-- START OF DATA LINES --

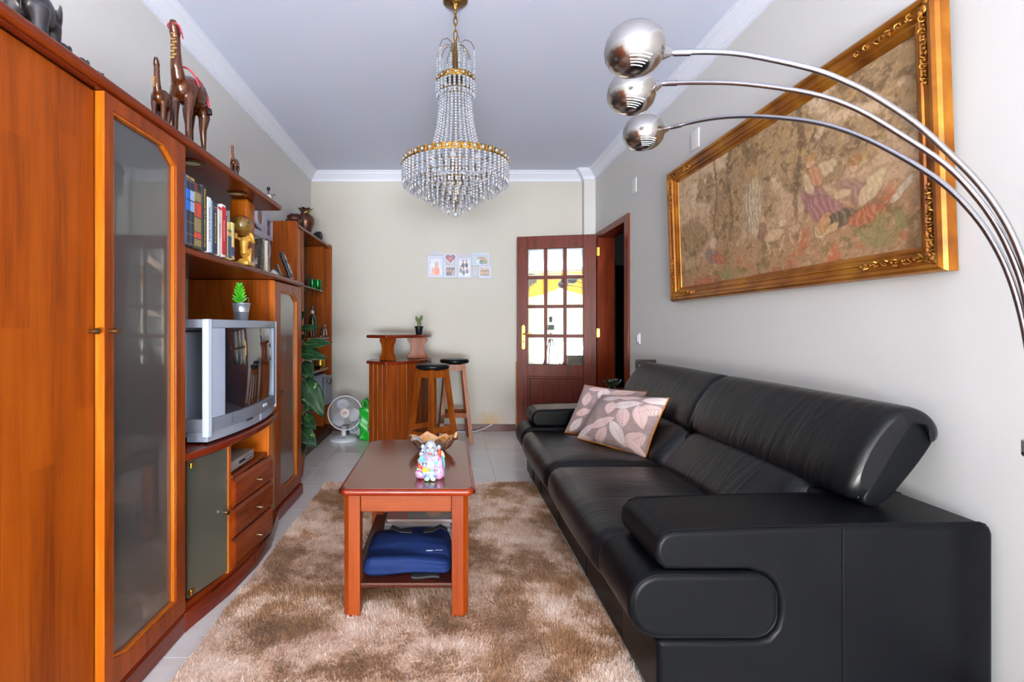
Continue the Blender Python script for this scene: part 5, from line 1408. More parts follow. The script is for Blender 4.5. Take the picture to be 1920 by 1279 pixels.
MB().tube([(.162 * math.cos(2 * PI * k / 48), .162 * math.sin(2 * PI * k / 48), 0) for k in range(48)], .0065, 8, closed=True).xf(Mf).build('grille_ring', WHITEPL, fan)
gw = MB()
for k in range(72):
    a = 2 * PI * k / 72; s = a + .12
    gw.tube([(.046 * math.cos(a), .046 * math.sin(a), .040), (.11 * math.cos(s), .11 * math.sin(s), .036), (.160 * math.cos(s), .160 * math.sin(s), .002)], .0013, 4)
    gw.tube([(.05 * math.cos(a), .05 * math.sin(a), -.035), (.11 * math.cos(a), .11 * math.sin(a), -.038), (.168 * math.cos(a), .168 * math.sin(a), -.002)], .0013, 4)
for r in (.075, .105, .137): gw.tube([(r * math.cos(2 * PI * k / 40), r * math.sin(2 * PI * k / 40), .0375 if r < .12 else .025) for k in range(40)], .0013, 4, closed=True)
g = gw.xf(Mf).build('grille_wires', mat('white_wire', '#c4c3c2', .4), fan); g['kind'] = 'stuff'
FANB = mat('fan_blade_white', '#c8cbd9', .35)
for k in range(3):
    a0 = rad(100 + 120 * k); V = []; F = []
    for i in range(9):
        r = .028 + .112 * i / 8
        for j in range(7):
            sp = 1.55 * math.sin(PI * (.16 + .78 * i / 8)) ** .7 * (j / 6 - .5); a = a0 + sp + .15 * i / 8
            V.append((r * math.cos(a), r * math.sin(a), .002 + .020 * (j / 6 - .5)))
    for i in range(8):
        for j in range(6):
            q = i * 7 + j; F.append((q, q + 1, q + 8, q + 7))
    o = MB().add(V, F).xf(Mf).build('blade', FANB, fan); o.modifiers.new('solid', 'SOLIDIFY').thickness = .002
hub = MB().lathe([(.040, .030), (.045, .038), (.045, .046), (.040, .050), (0, .051)], 28).xf(Mf).build('hub', mat('hub_cream', '#d8cfc6', .4), fan)
REDP = mat('red_print', '#b3261f', .5)
MB().tube([(.019 * math.cos(2 * PI * k / 28) * math.cos(.5) - .009 * math.sin(2 * PI * k / 28) * math.sin(.5), .019 * math.cos(2 * PI * k / 28) * math.sin(.5) + .009 * math.sin(2 * PI * k / 28) * math.cos(.5), .0515) for k in range(28)], .0016, 5, closed=True).xf(Mf).build('hub_emblem', REDP, hub)
for q in (-.008, 0, .008): MB().tube([(q - .004, q * .5 - .004, .052), (q + .004, q * .5 + .005, .052)], .0015, 5).xf(Mf).build('hub_emblem', REDP, hub)
ht = thing('fan_heater', 'small grey fan heater with vents on the floor behind the desk fan', 'heater', (-.91, 5.14, 0))
MB().prism([(-.99, 0), (-.845, 0), (-.862, .19), (-.90, .205), (-.985, .20)], 'XZ', 5.08, 5.22, bevel=.012, seg=3).build('body', mat('heater_grey', '#a8aeb8', .45), ht, wn=True)
MB().tube([(-.935 + .042 * math.cos(2 * PI * k / 28), 5.078, .115 + .055 * math.sin(2 * PI * k / 28)) for k in range(28)], .003, 6, closed=True).build('vent_ring', mat('heater_dark', '#5d636d', .5), ht)
for k in range(6): box('vent_slat', mat('heater_slat', '#4a5058', .5), ht, -.968, -.902, 5.0775, 5.0805, .075 + .014 * k, .081 + .014 * k)
MB().tube([(-1.0, 5.13, .03), (-1.005, 5.085, .006), (-.96, 5.07, .006), (-.90, 5.066, .006), (-.86, 5.068, .006), (-.80, 5.075, .006)], .004, 6).build('cord', BLACKPL, ht)
MB().tube([(fx + .03, fy + .07, .215), (fx + .055, fy + .09, .17), (fx + .075, fy + .115, .10), (fx + .10, fy + .145, .04), (fx + .13, fy + .15, .006), (fx + .16, fy + .14, .006)], .0038, 8).build('cord', mat('cream_cord', '#cfc9bc', .5), fan)

BAGG = NT('green_plastic_bag')
BAGG.set(col=lin('#12b02a'), rough=.35, trans=.12); BAGG = BAGG.m
gbg = thing('plastic_bag', 'bright green plastic shopping bag standing against the side of the bar', 'bag', (-.80, 4.98, 0))
def crinkle(v): return Vector((v.x + .008 * math.sin(v.z * 40 + v.y * 20), v.y + .008 * math.sin(v.z * 33 + v.x * 30), v.z * (1 + .06 * math.sin(v.x * 30))))
MB().rbox((-.80, 4.98, .165), (.115, .16, .325), .025, k=3, m=(6, 6, 12), disp=crinkle).build('bag_body', BAGG, gbg)
for dy in (-.04, .045): MB().tube([(-.825, 4.98 + dy, .325), (-.822, 4.98 + dy, .375), (-.80, 4.98 + dy, .392), (-.778, 4.98 + dy, .37), (-.775, 4.98 + dy, .325)], [.012, .010, .010, .010, .012], 8).build('bag_handle', BAGG, gbg)
BLUEP = mat('blue_print', '#123a6a', .5)
MB().ball((-.762, 4.896, .10), (.018, .004, .022), 12).build('printed_mark', BLUEP, gbg); MB().rbox((-.84, 4.897, .19), (.012, .003, .07), .002, k=1).build('printed_mark', mat('teal_print', '#2f9a7a', .5), gbg)
pk = box('wooden_plank', PINE, None, .722, .752, 5.345, 5.370, 0, .735, .003)
tag(pk, 'narrow pale pine plank standing against the wall behind the door edge', 'plank')
cb = MB().tube([(-.35, 5.30, .006), (0.0, 5.33, .006), (.20, 5.31, .006), (.30, 5.31, .012), (.38, 5.335, .035), (.44, 5.36, .058), (.475, 5.366, .074)], .005, 8).build('white_cable', WHITEPL, None)
tag(cb, 'white cable running along the dark skirting behind the stools', 'cable')

# ---------------------------------------------------------------- switch plates on the wall
sw = thing('light_switch', 'white light switch on the wall next to the doorway', 'switch', (1.545, 4.10, 1.01))
MB().rbox((1.5435, 4.10, 1.010), (.009, .075, .088), .003, k=2, m=(1, 1, 1)).build('plate', WHITEPL, sw); MB().rbox((1.538, 4.10, 1.012), (.008, .026, .052), .003, k=2).build('rocker', WHITEPL, sw)
for (y, L_) in ((4.19, 'white blank cover plate high on the wall above the doorway corner'), (3.16, 'white blank cover plate high on the wall beside the tapestry frame')):
    cp = MB().rbox((1.5445, y, 2.27), (.008, .10, .12), .003, k=2, m=(1, 1, 1)).build('cover_plate', mat('painted_plate', '#dfdedb', .5), None); tag(cp, L_, 'cover plate')

# ---------------------------------------------------------------- framed tapestry
AW, AH, PY0, PZ0 = 1.885, .862, 3.415, 1.272
def TP(a, b, d): return (XR - .004 - d - .030 * b / AH, PY0 - a, PZ0 + b)
tpf = thing('framed_tapestry', 'large gilt framed pastoral tapestry hanging over the black sofa', 'picture', (XR - .02, PY0 - AW / 2, PZ0))
def gilt():
    t = NT('gilt_frame'); v = t.coords((1, 1, 1))
    f = t.noise(v, 6, 3, .5)
    t.set(col=t.ramp(f, [(.30, lin('#6e380c')), (.5, lin('#9a5c16')), (.70, lin('#b87c24'))]), rough=.3, metal=.55, spec=.5)
    t.bump(t.noise(v, 160, 3), .1, .003)
    return t.m
GILT = gilt(); GILTD = mat('gilt_dark_carving', '#b97d2c', .3, .65, bump=(90, .4), vary=(40, '#7a4716'))
prof = [(0, 0), (0, .030), (.006, .040), (.016, .046), (.028, .044), (.034, .036), (.038, .034), (.056, .033), (.060, .038), (.066, .037), (.071, .028), (.076, .026), (.084, .027), (.090, .020), (.098, .014), (.103, .012), (.106, .003), (.106, 0)]
def rail(i, scale):
    c0 = [(0, 0), (AW, 0), (AW, AH), (0, AH)]; nx = [(1, 1), (-1, 1), (-1, -1), (1, -1)]
    a, b = i, (i + 1) % 4; V = []; n = len(prof)
    for c in (a, b):
        for (ins, d) in prof: V.append(TP(c0[c][0] + nx[c][0] * ins, c0[c][1] + nx[c][1] * ins * .86, d))
    F = [(k, k + 1, n + k + 1, n + k) for k in range(n - 1)] + [(n - 1, 0, n, 2 * n - 1)]
    return MB().add(V, F).build('frame_rail', GILT, tpf, angle=24, fix=True)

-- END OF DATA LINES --

§ EXERCISE DESCRIPTION
Give the number of lines in the listing above that contain "picture", and nothing else.

§ EXERCISE RESULT
2